======== EXTRACTED ENTRIES

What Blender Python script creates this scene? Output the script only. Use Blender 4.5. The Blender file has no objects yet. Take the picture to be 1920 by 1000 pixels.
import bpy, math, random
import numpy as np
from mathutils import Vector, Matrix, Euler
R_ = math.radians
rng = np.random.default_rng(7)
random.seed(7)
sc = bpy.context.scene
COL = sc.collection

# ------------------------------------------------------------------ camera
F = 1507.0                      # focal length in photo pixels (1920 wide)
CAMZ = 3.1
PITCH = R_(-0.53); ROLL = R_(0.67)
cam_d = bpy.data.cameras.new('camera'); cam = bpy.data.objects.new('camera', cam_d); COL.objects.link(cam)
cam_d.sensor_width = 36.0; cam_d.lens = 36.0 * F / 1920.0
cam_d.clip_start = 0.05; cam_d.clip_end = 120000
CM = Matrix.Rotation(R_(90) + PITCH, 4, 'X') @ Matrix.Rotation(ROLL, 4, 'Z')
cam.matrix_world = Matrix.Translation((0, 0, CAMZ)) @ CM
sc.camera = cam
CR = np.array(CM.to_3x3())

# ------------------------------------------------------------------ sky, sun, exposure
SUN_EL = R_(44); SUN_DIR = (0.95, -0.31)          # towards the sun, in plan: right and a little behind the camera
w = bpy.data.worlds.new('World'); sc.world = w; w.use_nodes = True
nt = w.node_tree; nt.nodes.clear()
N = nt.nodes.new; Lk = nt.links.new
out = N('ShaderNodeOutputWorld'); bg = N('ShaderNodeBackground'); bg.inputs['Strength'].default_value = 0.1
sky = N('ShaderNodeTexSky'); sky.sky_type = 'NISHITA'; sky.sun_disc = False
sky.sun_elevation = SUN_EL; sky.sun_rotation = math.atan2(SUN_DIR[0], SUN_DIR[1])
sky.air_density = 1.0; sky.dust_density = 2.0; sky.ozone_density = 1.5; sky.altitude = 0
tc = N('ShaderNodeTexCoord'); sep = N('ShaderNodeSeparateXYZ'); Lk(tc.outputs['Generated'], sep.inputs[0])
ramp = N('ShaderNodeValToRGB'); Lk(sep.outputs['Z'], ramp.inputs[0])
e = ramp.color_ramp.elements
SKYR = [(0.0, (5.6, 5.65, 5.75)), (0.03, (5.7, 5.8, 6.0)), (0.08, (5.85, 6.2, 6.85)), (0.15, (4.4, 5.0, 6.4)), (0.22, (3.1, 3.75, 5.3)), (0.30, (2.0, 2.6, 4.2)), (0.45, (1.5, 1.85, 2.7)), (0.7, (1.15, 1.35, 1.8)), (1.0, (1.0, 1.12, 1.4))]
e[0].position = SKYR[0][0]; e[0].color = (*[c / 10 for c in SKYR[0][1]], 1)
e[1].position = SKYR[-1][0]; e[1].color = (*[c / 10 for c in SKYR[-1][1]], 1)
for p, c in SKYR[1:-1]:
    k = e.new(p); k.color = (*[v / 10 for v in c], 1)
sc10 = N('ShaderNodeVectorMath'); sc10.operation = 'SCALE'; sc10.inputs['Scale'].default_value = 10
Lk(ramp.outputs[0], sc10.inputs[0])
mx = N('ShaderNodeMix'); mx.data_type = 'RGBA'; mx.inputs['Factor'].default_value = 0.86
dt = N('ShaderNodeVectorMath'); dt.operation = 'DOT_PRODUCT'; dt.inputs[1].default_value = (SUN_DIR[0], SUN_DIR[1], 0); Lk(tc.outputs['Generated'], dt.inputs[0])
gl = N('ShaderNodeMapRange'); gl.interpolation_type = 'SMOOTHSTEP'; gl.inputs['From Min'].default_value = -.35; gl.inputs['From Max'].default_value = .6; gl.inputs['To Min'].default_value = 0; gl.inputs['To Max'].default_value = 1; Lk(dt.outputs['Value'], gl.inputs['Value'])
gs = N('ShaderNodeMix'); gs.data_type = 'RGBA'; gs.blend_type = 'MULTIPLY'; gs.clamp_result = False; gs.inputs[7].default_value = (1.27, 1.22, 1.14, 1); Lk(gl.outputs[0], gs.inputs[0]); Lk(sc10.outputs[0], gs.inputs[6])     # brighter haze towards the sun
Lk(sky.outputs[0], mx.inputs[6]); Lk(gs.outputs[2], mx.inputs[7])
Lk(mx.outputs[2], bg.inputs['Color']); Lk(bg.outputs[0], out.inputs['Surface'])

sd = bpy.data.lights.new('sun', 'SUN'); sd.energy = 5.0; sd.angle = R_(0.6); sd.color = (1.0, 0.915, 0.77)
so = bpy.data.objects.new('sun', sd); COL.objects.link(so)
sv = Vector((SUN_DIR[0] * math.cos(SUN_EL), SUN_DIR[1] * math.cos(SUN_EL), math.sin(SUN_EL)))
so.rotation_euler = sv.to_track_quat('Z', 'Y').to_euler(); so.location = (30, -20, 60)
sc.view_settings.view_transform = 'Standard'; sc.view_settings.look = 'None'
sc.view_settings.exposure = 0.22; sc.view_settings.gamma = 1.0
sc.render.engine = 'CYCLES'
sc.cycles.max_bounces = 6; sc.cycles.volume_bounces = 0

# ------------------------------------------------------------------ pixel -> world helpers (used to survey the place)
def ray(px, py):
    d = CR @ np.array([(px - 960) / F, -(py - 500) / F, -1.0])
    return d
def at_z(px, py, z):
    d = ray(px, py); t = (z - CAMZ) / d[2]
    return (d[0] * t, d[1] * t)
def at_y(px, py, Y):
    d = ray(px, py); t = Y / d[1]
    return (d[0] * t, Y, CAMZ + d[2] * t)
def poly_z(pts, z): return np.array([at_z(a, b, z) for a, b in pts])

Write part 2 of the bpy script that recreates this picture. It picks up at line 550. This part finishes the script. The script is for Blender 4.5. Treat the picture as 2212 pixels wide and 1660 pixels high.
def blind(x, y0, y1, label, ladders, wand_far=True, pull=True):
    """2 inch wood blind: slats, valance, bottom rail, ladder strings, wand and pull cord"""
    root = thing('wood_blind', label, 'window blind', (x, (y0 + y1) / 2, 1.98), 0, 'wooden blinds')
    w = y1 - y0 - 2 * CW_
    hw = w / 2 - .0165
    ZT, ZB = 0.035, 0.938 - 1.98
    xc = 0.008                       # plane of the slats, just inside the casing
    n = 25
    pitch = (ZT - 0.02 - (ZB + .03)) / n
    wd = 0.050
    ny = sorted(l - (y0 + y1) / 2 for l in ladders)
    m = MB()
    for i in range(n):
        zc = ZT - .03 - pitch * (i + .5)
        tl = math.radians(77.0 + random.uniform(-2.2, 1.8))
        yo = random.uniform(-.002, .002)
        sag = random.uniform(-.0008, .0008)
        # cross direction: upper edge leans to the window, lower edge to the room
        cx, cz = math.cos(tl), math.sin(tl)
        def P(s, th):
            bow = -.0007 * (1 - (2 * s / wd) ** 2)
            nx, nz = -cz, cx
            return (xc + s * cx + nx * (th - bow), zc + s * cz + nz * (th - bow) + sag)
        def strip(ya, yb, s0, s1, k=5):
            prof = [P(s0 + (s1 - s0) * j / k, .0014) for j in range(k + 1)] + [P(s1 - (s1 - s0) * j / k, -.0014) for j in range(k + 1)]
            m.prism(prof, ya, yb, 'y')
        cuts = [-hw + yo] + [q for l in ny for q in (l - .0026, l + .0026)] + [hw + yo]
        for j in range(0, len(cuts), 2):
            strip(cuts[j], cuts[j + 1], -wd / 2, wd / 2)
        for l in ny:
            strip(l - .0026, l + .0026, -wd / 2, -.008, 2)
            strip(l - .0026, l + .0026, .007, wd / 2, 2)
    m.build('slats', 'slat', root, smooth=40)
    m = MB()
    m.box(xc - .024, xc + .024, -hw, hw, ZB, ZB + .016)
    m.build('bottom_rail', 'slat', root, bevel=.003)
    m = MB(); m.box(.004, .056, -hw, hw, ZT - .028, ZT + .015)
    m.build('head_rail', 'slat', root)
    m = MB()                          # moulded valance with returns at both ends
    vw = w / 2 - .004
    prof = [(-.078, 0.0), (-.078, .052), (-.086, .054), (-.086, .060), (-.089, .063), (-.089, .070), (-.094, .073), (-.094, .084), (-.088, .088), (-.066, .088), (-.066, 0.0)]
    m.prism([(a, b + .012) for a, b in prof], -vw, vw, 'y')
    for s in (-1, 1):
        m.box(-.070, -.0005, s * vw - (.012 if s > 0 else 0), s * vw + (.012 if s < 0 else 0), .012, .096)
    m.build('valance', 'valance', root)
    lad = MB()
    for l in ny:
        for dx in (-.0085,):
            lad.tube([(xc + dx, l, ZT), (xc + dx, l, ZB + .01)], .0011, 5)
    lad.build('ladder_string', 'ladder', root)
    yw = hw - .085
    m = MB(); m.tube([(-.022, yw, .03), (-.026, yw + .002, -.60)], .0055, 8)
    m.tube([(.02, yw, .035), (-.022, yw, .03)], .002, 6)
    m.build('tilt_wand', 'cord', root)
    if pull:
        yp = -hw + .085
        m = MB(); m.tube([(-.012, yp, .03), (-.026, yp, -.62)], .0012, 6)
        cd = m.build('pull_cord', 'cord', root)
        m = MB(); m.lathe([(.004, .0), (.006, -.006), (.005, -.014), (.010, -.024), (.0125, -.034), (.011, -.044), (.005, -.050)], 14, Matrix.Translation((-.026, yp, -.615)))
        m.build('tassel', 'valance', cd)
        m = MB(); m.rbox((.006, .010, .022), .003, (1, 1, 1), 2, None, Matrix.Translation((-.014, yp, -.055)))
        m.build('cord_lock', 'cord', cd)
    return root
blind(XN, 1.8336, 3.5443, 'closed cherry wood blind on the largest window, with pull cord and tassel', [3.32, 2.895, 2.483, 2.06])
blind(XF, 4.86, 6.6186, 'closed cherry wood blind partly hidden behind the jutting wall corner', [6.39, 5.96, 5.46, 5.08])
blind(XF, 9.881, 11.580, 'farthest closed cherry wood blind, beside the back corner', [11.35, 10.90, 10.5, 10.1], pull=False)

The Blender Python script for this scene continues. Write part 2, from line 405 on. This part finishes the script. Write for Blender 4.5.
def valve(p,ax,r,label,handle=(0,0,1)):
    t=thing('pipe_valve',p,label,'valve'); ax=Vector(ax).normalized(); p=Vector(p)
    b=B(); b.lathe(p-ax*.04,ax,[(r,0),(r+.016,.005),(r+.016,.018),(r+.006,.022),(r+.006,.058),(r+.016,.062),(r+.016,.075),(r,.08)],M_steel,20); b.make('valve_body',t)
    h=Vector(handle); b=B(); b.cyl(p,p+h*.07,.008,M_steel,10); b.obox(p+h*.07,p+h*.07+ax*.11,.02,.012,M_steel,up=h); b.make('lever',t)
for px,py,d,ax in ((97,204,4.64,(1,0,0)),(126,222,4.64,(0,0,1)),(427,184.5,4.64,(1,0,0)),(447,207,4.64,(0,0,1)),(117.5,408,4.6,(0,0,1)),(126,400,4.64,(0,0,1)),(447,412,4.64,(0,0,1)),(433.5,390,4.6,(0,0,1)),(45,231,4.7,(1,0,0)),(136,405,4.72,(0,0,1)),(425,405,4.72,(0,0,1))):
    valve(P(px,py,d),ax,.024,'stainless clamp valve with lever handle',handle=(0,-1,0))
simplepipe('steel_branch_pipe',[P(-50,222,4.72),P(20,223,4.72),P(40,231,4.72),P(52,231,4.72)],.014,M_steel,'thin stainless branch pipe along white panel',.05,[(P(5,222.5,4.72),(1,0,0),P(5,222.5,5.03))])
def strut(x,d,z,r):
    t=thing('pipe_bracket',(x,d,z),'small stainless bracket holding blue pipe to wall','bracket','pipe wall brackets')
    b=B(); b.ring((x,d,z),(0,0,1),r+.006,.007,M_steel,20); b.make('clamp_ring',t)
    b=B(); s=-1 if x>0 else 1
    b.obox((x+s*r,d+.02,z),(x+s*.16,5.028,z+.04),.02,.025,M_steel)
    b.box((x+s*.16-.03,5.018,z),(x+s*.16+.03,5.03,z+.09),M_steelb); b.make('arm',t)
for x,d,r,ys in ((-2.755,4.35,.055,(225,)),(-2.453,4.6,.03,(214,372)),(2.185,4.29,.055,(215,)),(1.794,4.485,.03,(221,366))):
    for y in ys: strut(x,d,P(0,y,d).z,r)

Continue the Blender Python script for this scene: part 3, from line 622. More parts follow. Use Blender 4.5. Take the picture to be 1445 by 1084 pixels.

================

- WORK TO COMPLETE
Restate, please, word for word the span of records running from the first line to the line bearing "CR = np.array(CM.to_3x3())", both included, and nothing outside it.

- EXPECTED ANSWER
What Blender Python script creates this scene? Output the script only. Use Blender 4.5. The Blender file has no objects yet. Take the picture to be 1920 by 1000 pixels.
import bpy, math, random
import numpy as np
from mathutils import Vector, Matrix, Euler
R_ = math.radians
rng = np.random.default_rng(7)
random.seed(7)
sc = bpy.context.scene
COL = sc.collection

# ------------------------------------------------------------------ camera
F = 1507.0                      # focal length in photo pixels (1920 wide)
CAMZ = 3.1
PITCH = R_(-0.53); ROLL = R_(0.67)
cam_d = bpy.data.cameras.new('camera'); cam = bpy.data.objects.new('camera', cam_d); COL.objects.link(cam)
cam_d.sensor_width = 36.0; cam_d.lens = 36.0 * F / 1920.0
cam_d.clip_start = 0.05; cam_d.clip_end = 120000
CM = Matrix.Rotation(R_(90) + PITCH, 4, 'X') @ Matrix.Rotation(ROLL, 4, 'Z')
cam.matrix_world = Matrix.Translation((0, 0, CAMZ)) @ CM
sc.camera = cam
CR = np.array(CM.to_3x3())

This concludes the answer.